Why oh why oh why?! I make a resolution, a very sensible resolution based on thoughts I’ve been thinking for a while, and then for no real reason I abandon it in a moment. I’ve mentioned many times that we’re trying to get rid of stuff – and indeed we’ve been trying hard to do so. The charity shop bolts its doors when it sees us coming with more bags and boxes (it doesn’t really, but I do see something in the expression of the lady who works there which signals that enough of our junk is enough!) We have tried to sell our books but we’re not very good at that, so the charity shop lady receives literary donations from us which we have to hide at the bottom of bags and boxes because I think they are over-run with books. There are charity bookshops, but none near us.
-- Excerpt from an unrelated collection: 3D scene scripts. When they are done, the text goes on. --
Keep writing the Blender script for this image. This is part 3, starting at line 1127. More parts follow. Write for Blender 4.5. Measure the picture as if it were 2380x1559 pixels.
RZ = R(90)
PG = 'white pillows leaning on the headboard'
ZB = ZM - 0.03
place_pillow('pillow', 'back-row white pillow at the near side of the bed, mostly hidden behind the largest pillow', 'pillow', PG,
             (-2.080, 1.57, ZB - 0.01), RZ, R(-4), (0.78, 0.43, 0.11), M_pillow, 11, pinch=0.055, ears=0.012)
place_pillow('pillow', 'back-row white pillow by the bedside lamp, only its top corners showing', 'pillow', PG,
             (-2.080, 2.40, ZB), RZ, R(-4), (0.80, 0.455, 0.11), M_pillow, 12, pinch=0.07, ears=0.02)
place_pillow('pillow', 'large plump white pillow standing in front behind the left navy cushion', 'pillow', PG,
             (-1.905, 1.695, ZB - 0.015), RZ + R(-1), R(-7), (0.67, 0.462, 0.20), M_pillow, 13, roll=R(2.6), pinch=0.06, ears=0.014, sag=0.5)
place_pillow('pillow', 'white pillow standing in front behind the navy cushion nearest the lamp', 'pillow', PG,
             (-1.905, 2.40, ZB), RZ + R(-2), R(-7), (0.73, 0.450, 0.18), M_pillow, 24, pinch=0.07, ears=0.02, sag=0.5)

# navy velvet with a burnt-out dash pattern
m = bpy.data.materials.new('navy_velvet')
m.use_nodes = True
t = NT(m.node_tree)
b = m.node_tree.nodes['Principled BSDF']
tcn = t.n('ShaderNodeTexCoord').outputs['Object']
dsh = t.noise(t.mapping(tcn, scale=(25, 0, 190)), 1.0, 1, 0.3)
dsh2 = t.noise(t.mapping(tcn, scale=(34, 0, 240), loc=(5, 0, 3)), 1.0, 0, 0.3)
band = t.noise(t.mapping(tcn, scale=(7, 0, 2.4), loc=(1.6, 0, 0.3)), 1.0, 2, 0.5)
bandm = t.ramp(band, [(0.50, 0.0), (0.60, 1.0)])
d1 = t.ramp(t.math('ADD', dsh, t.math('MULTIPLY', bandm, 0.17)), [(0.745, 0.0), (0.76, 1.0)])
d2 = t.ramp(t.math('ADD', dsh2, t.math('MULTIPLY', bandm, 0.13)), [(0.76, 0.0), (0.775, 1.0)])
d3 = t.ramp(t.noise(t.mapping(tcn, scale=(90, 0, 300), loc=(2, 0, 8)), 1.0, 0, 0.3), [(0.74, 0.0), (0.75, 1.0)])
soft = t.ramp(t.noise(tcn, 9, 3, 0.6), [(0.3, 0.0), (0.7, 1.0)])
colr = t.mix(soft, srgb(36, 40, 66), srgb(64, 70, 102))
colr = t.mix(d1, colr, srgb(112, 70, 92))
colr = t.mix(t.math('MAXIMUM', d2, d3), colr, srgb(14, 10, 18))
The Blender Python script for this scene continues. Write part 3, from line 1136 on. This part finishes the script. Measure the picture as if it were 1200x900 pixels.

I still buy books, but try and stick to e-books, which of course don’t take up physical space, but my e-reader is almost overwhelmed even though I try to organise it.
You may have guessed what I’m about to reveal – and if I say I was in Waterstones this afternoon while waiting for an appointment to see my lovely optician, you will guess what happened.
I don’t want/need any more books, I haven’t read all the books I have (by a long chalk) and have piles everywhere, crying out piteously to be read – or at least picked up and opened. So I was hanging about, killing time in fact, picking up books and reading the blurbs, when unfortunately I found I had a book in my hand and I’d opened it and started reading it. The inevitable happened, the book was bought (in fact I didn’t buy it, I had enough points on my Waterstones card to get it without payment) and I left the shop to go to see Alison my optician with it in my bag.
“Dark and Magical Places” by Christopher Kemp, “ A modern look inside the brain, written as beautifully as a long-form poem” says David Eagleman on the back cover. I had made the mistake of opening it and reading the first page which began to tell the true story of Amanda Eller who went missing in Makawao Forest Reserve in Hawaii. It was impossible to put it down, so I took it to the till, exchanged my points for it, and left to go to see Alison with it safely in my bag.
I’m very pleased I have it – it has a nice feel, it’s going to be interesting and thought-provoking, but it is one more book when I have hundreds and am trying to reduce my library!
PS I think the title is bound to give me inspiration to write something, and not necessarily a true story about a young girl who gets lost!